Advances in ancient pottery techniques, for making compact blue objects, and glazing techniques, such as polychromic tile glazing, were closely related to the development of blue pigments. Blue and purple had thus made man's life more pleasant and had become highly esteemed in ancient times.

In recent years, archaeology has profited greatly from progress in science. Advances in microanalytical techniques have allowed historical assignments to be made on the basis of hard scientific facts. The application of scientific techniques and methods to archaeology is called archaeometry.

The archaeometry of ancient pigments has gained support from x-ray analytical methods, Raman spectroscopy and electron microscopy. Many questions about how ancient pigments were made can now be answered. For instance, the mysterious finding of significant amounts of lead in all the samples of Han Blue and Han Purple that have so far been analysed - it is now known that lead additives were used to accelerate the decomposition of the barium mineral starting materials. Such detailed conclusions could only be reached on the basis of laborious scientific analyses applying modern scientific methodologies.

A possible technology transfer from Egypt to China is suggested by the chemical relationship of the Egyptian and Chinese pigments. For any transfer of knowledge and techniques, the areas of distribution of these pigments must have overlapped, but knowledge about the use of Egyptian Blue in Central Asia is still limited, so this question remains open. [I don't agree with the underlying assumptions.  We know there was trade - scattered and intermittent, but evidence exists for it nonetheless, over several thousand years - so it is quite possible the ancient peoples in the northwest area of China decided to develope their own blue pigment based on examples on Egyptian ware that came their way over the years.]

All the pigments described have one thing in common: they were all created by human inventive talent, which is strongest when there are situations of deficiency - even if the invention does not serve vital needs. In the case of blue pigments, chemistry was used as an opportunity. Chemistry was not only an opportunity for the people in ancient times and at the age of industrialisation, but still is an opportunity for the people of today. Seizing opportunities with chemistry means, according to the notable German chemist Justus von Liebig, to use 'silent force' and reach 'copious abundance'.
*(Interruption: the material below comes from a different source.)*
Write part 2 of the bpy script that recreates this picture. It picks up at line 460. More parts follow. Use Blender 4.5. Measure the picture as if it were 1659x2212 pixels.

Read Heinz Berke's review on 'The invention of blue and purple pigments in ancient times' in issue 1, 2007 of Chem. Soc. Rev.

References
The invention of blue and purple pigments in ancient times
H Berke, Chem. Soc. Rev., 2007

DOI: 10.1039/b606268g

NOTE:  When I followed the DOI link (above) I found the following synopsis of Berke's article:
Heinz Berke

This tutorial review examines manmade blue and purple pigments appearing in antiquity. They were obtained by chemical synthesis from mineral starting materials and refer to chemical compounds: Egyptian Blue (CaCuSi4O10), Han Blue (BaCuSi4O10) and Han Purple (BaCuSi2O6), Maya Blue (x·indigo·(Mg,Al)4Si8(O,OH,H2O)24) and Ultramarine Blue (Na,Ca)8(AlSiO12)(S, SO4,Cl). [What is this Ultramarine Blue - what culture did it come from?  Is it common to all?  I ask because when I first saw the graphic for the example of Maya Blue in the first article in this post, I thought it was "marine blue."] The Egyptian and Chinese copper-based pigments are assumed to have been developed independently and are presumably an outcome of the historical developments in glazing techniques. A technology transfer from Egypt into China cannot be fully excluded but, based on the facts acquired up to now, looks less probable. [Really?]